There are also plenty of control cards that are good in both constructed and draft, though. A great example of these kind of cards includes No Questions Asked  (Across the Galaxy, 112) and Imposing Presence  (Across the Galaxy, 26).

Finally, there are a few cards worth pointing out specifically because they can (hyperbolically) win games on their own. The cards pictured above are so good, I can’t imagine drafting similar cards above them. These are also the kind of cards that if drawn, are feasibly worth taking inefficient or abnormal turns to ensure they enter play.

For example, let’s say you draw a Vader’s Fist  (Across the Galaxy, 13) on your first turn. In draft, I would rarely recommend gaining and saving resources for your second turn or to hang onto a card for several turns. You usually want to play upgrades and build your board, or empty your hand of unplayable cards to make sure you can play as many cards as possible each turn. Vader’s Fist is the kind of card worth playing to though, whether by holding it in your hand or saving resources to play it.

While a card like Vader’s Fist alters how you play the game, a plot like Armored Reinforcement  (Across the Galaxy, 129) can let you build a completely different kind of draft deck. The Fang Fighter from Rivals is the kind of card that can win games as well, so being able to play it with Armored Reinforcements on your first turn every game, without using a card from your hand, is wild. Given that mods are also such a critical part of this set, guaranteeing you have a vehicle in play makes their value go way up!

T he only thing that can make Armored Reinforcements even crazier while drafting Across the Galaxy is the Umbaran Hover Tank. Cards that can deal damage to multiple characters are few and far between, so being able to play this monster of a card on the first turn is even more insane than playing the Fang Fighter. It is going to take a similarly powerful start from your opponent to keep up with a deck with both of these cards.

Finally, we have a more subtle card, Deja Vu  (Across the Galaxy, 47). It only takes one time of playing two copies of cards like Hidden Motive  (Rivals, 5), Emulate  (Rivals, 11), or Imposing Presence (potentially to remove four dice!) to recognize how wild this card is.
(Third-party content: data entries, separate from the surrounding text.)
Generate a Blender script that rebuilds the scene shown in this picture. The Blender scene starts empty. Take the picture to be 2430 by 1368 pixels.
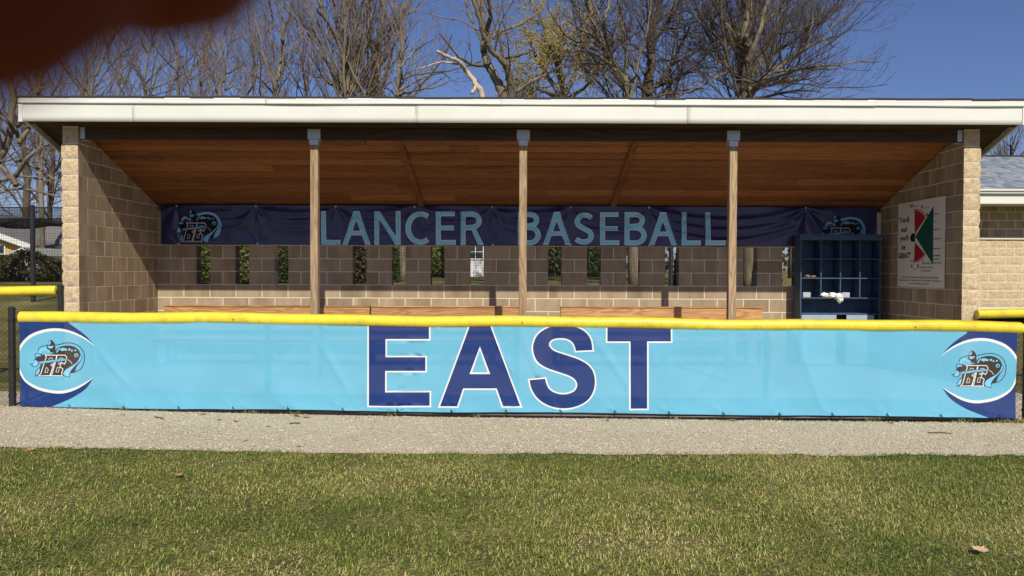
import bpy, bmesh, math, random
import numpy as np
from mathutils import Vector, Matrix, noise
from mathutils.geometry import delaunay_2d_cdt

random.seed(7); np.random.seed(7)
S = bpy.context.scene
COL = S.collection
R = math.radians

# ------------------------------------------------------------------ camera, sky, sun, exposure
CZ = 1.43
FPX = 1820.0                                   # focal length in photograph pixels (2430 wide)
cam_d = bpy.data.cameras.new('camera'); cam = bpy.data.objects.new('camera', cam_d); COL.objects.link(cam)
CROT = Matrix.Rotation(R(90 - 1.2), 3, 'X') @ Matrix.Rotation(R(0.2), 3, 'Z')
cam.matrix_world = Matrix.Translation((0, 0, CZ)) @ CROT.to_4x4()
cam_d.sensor_width = 36; cam_d.lens = 36 * FPX / 2430
cam_d.clip_start = 0.002; cam_d.clip_end = 2000
cam_d.dof.use_dof = True; cam_d.dof.focus_distance = 10.0; cam_d.dof.aperture_fstop = 18
S.camera = cam

TO_SUN = Vector((0.21, -1.0, 0.87)).normalized()
W = bpy.data.worlds.new('World'); S.world = W; W.use_nodes = True
nt = W.node_tree; nt.nodes.clear()
sky = nt.nodes.new('ShaderNodeTexSky'); sky.sky_type = 'NISHITA'; sky.sun_disc = False
sky.sun_elevation = math.asin(TO_SUN.z); sky.sun_rotation = math.atan2(TO_SUN.x, TO_SUN.y)
sky.altitude = 200; sky.air_density = 1.0; sky.dust_density = 0.8; sky.ozone_density = 5.0
bg = nt.nodes.new('ShaderNodeBackground'); bg.inputs['Strength'].default_value = 0.076
wo = nt.nodes.new('ShaderNodeOutputWorld')
tint = nt.nodes.new('ShaderNodeMix'); tint.data_type = 'RGBA'; tint.blend_type = 'MULTIPLY'; tint.inputs['Factor'].default_value = 1.0
tint.inputs['B'].default_value = (0.93, 0.90, 1.13, 1)          # the clear sky as this camera sees it, the same everywhere
nt.links.new(sky.outputs[0], tint.inputs['A']); nt.links.new(tint.outputs['Result'], bg.inputs[0]); nt.links.new(bg.outputs[0], wo.inputs[0])
sd = bpy.data.lights.new('sun', 'SUN'); sd.energy = 4.95; sd.angle = R(0.5); sd.color = (1.0, 0.93, 0.80)
sun = bpy.data.objects.new('sun', sd); COL.objects.link(sun)
sun.rotation_euler = TO_SUN.to_track_quat('Z', 'Y').to_euler(); sun.location = (4, -20, 18)
S.view_settings.view_transform = 'Standard'; S.view_settings.look = 'None'
S.view_settings.exposure = 0.0; S.view_settings.gamma = 1.0; S.view_settings.use_curve_mapping = False

# ------------------------------------------------------------------ helpers
def ray(px, py):
    return CROT @ Vector(((px - 1215) / FPX, -(py - 684) / FPX, -1.0))
def at(px, py, D):
    d = ray(px, py); t = D / d.y
    return Vector((d.x * t, D, CZ + d.z * t))
def at_x(px, py, X):
    d = ray(px, py); t = X / d.x
    return Vector((X, d.y * t, CZ + d.z * t))

def tag(o, label=None, cat=None, group=None, kind=None):
    if label: o['label'] = label
    if cat: o['category'] = cat
    if group: o['group'] = group
    if kind: o['kind'] = kind
    return o
def empty(name, loc=(0, 0, 0), rz=0.0, parent=None):
    o = bpy.data.objects.new(name, None); COL.objects.link(o)
    o.location = loc; o.rotation_euler = (0, 0, rz); o.empty_display_size = 0.2
    if parent: o.parent = parent
    return o
def link(name, me, parent=None, loc=None, rot=None):
    o = bpy.data.objects.new(name, me); COL.objects.link(o)
    if parent: o.parent = parent
    if loc is not None: o.location = loc
    if rot is not None: o.rotation_euler = rot
    return o
def copy_tree(o, parent=None):
    c = o.copy(); COL.objects.link(c)
    if parent: c.parent = parent
    for ch in o.children: copy_tree(ch, c)
    return c

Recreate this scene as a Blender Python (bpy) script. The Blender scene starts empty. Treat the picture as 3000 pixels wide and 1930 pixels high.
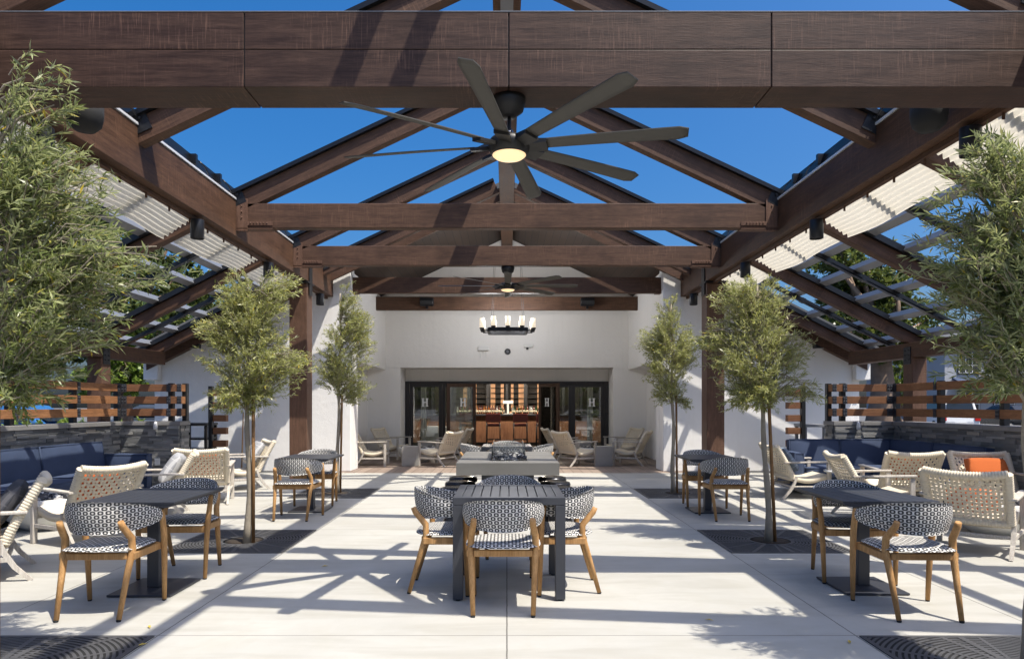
import bpy, bmesh, math, random
import numpy as np
from mathutils import Vector, Matrix
R = math.radians
PI = math.pi
random.seed(7)
scene = bpy.context.scene
COL = scene.collection

# ------------------------------------------------------------------ mesh helpers
class MB:
    def __init__(s):
        s.v = []; s.f = []; s.uv = []; s.sm = []; s.mi = []
    def add(s, vs, fs, uvs=None, smooth=False, mi=0):
        o = len(s.v); s.v += [tuple(p) for p in vs]
        for i, f in enumerate(fs):
            s.f.append([a + o for a in f]); s.sm.append(smooth); s.mi.append(mi)
            s.uv.append(uvs[i] if uvs else None)
        return s
    def box(s, x0, x1, y0, y1, z0, z1, M=None, mi=0):
        vs = [Vector(p) for p in ((x0,y0,z0),(x1,y0,z0),(x1,y1,z0),(x0,y1,z0),(x0,y0,z1),(x1,y0,z1),(x1,y1,z1),(x0,y1,z1))]
        if M is not None: vs = [M @ p for p in vs]
        return s.add(vs, [(0,3,2,1),(4,5,6,7),(0,1,5,4),(1,2,6,5),(2,3,7,6),(3,0,4,7)], mi=mi)
    def cbox(s, c, d, M=None, mi=0):
        return s.box(c[0]-d[0]/2, c[0]+d[0]/2, c[1]-d[1]/2, c[1]+d[1]/2, c[2]-d[2]/2, c[2]+d[2]/2, M, mi)
    def prism(s, poly, y0, y1, axis='y', mi=0):
        # poly in the plane across the axis: 'y' -> (x,z), 'x' -> (y,z), 'z' -> (x,y); counter-clockwise or not both fine
        n = len(poly)
        def P(a, b, t): return {'y':(a,t,b), 'x':(t,a,b), 'z':(a,b,t)}[axis]
        vs = [P(a,b,y0) for a,b in poly] + [P(a,b,y1) for a,b in poly]
        fs = [tuple(range(n))[::-1], tuple(range(n,2*n))] + [(i,(i+1)%n,n+(i+1)%n,n+i) for i in range(n)]
        return s.add(vs, fs, mi=mi)
    def tube(s, pts, rad, n=8, flat=None, smooth=True, cap=True, mi=0, square=False):
        pts = [Vector(p) for p in pts]; k = len(pts)
        if not hasattr(rad, '__len__'): rad = [rad]*k
        up = Vector((0,0,1)); vs = []; prev = None
        for i, p in enumerate(pts):
            t = (pts[min(i+1,k-1)] - pts[max(i-1,0)]).normalized()
            if prev is None:
                a = up if abs(t.z) < .9 else Vector((1,0,0))
                x = t.cross(a).normalized()
            else:
                x = (prev - t*prev.dot(t)).normalized()
            y = t.cross(x).normalized(); prev = x
            for j in range(n):
                an = 2*PI*(j+.5)/n
                rr = rad[i]*(1.414 if square else 1)
                vs.append(p + x*math.cos(an)*rr + y*math.sin(an)*rr*(flat or 1))
        fs = [(i*n+j, i*n+(j+1)%n, (i+1)*n+(j+1)%n, (i+1)*n+j) for i in range(k-1) for j in range(n)]
        s.add(vs, fs, smooth=smooth, mi=mi)
        if cap:
            o = len(s.v)-len(vs)
            s.f.append([o+j for j in range(n)][::-1]); s.f.append([o+(k-1)*n+j for j in range(n)])
            s.sm += [False]*2; s.uv += [None]*2; s.mi += [mi]*2
        return s
    def lathe(s, prof, n=24, c=(0,0), smooth=True, mi=0):
        k = len(prof); vs = []
        for r, z in prof:
            for j in range(n):
                a = 2*PI*j/n; vs.append((c[0]+r*math.cos(a), c[1]+r*math.sin(a), z))
        fs = [(i*n+j, i*n+(j+1)%n, (i+1)*n+(j+1)%n, (i+1)*n+j) for i in range(k-1) for j in range(n)]
        s.add(vs, fs, smooth=smooth, mi=mi)
        o = len(s.v)-len(vs)
        for i, rev in ((0,True),(k-1,False)):
            if prof[i][0] > 1e-4:
                l = [o+i*n+j for j in range(n)]
                s.f.append(l[::-1] if rev else l); s.sm.append(False); s.uv.append(None); s.mi.append(mi)
        return s
    def grid(s, fn, nu, nv, uvfn=None, smooth=True, mi=0):
        vs = [fn(i/nu, j/nv) for j in range(nv+1) for i in range(nu+1)]
        fs = []; uvs = []
        for j in range(nv):
            for i in range(nu):
                fs.append((j*(nu+1)+i, j*(nu+1)+i+1, (j+1)*(nu+1)+i+1, (j+1)*(nu+1)+i))
                if uvfn: uvs.append([uvfn(i/nu,j/nv), uvfn((i+1)/nu,j/nv), uvfn((i+1)/nu,(j+1)/nv), uvfn(i/nu,(j+1)/nv)])
        return s.add(vs, fs, uvs if uvfn else None, smooth, mi)
    def build(s, name, mat=None, parent=None, loc=None, rot=None, bevel=0, recalc=True, kind=None):
        me = bpy.data.meshes.new(name)
        me.from_pydata(s.v, [], s.f)
        if any(u for u in s.uv):
            ul = me.uv_layers.new(name='UVMap'); li = 0; d = ul.data
            for f, u in zip(s.f, s.uv):
                for k in range(len(f)):
                    if u: d[li].uv = u[k]
                    li += 1
        me.polygons.foreach_set('use_smooth', s.sm)
        for m in (mat if isinstance(mat, (list,tuple)) else [mat]):
            if m: me.materials.append(m)
        if any(s.mi): me.polygons.foreach_set('material_index', s.mi)
        if recalc:
            bm = bmesh.new(); bm.from_mesh(me); bmesh.ops.recalc_face_normals(bm, faces=bm.faces[:]); bm.to_mesh(me); bm.free()
        me.update()
        o = bpy.data.objects.new(name, me); COL.objects.link(o)
        if parent: o.parent = parent
        if loc: o.location = loc
        if rot: o.rotation_euler = rot
        if bevel:
            b = o.modifiers.new('bevel', 'BEVEL'); b.width = bevel; b.segments = 2; b.limit_method = 'ANGLE'; b.angle_limit = R(40)
        if kind: o['kind'] = kind
        return o

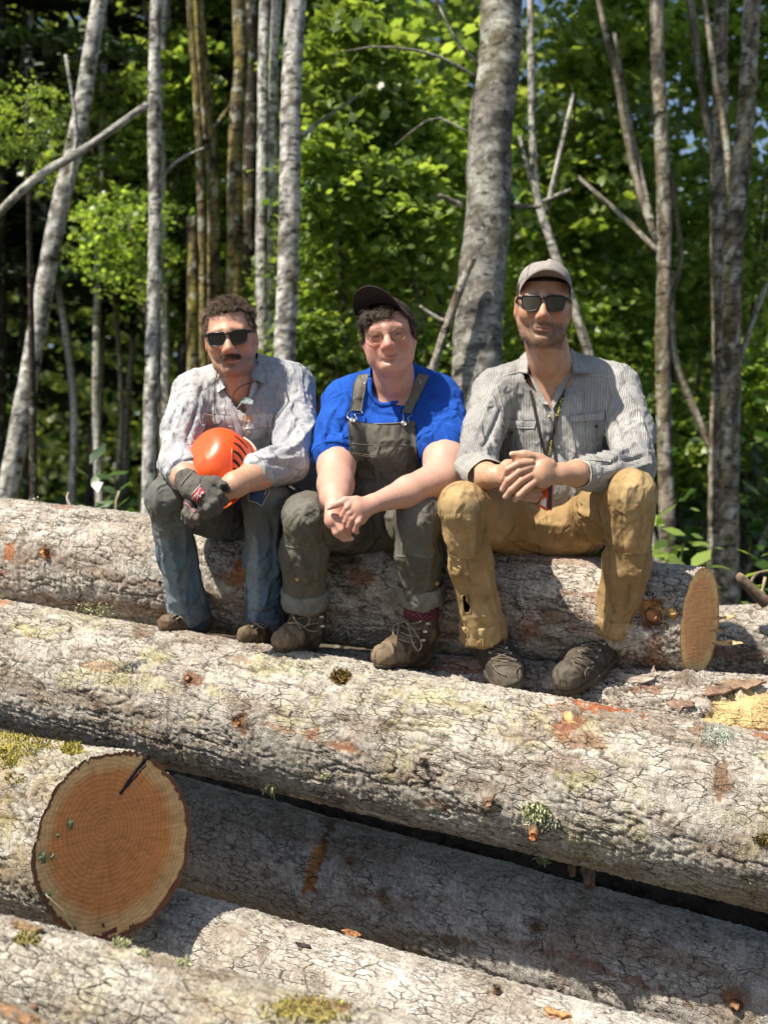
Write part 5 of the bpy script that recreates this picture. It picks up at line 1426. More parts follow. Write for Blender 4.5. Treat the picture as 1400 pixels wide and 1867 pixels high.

This is the kind of card I draft every time, even if I’m decidedly not playing Yellow. It’s just too good to let anyone else play!

A New Journey

I've enjoyed drafting Across the Galaxy even more than the previous two sets, which is a tough accomplishment to reach! The varying restrictions placed on cards creates even more interesting (and difficult) decision points during draft and play than I experienced with previous sets.

If you haven’t been able to draft Across the Galaxy yet, I highly encourage you to find a draft happening near you! I think you will be surprised at how differently you start valuing cards and actions in the game, even in constructed play.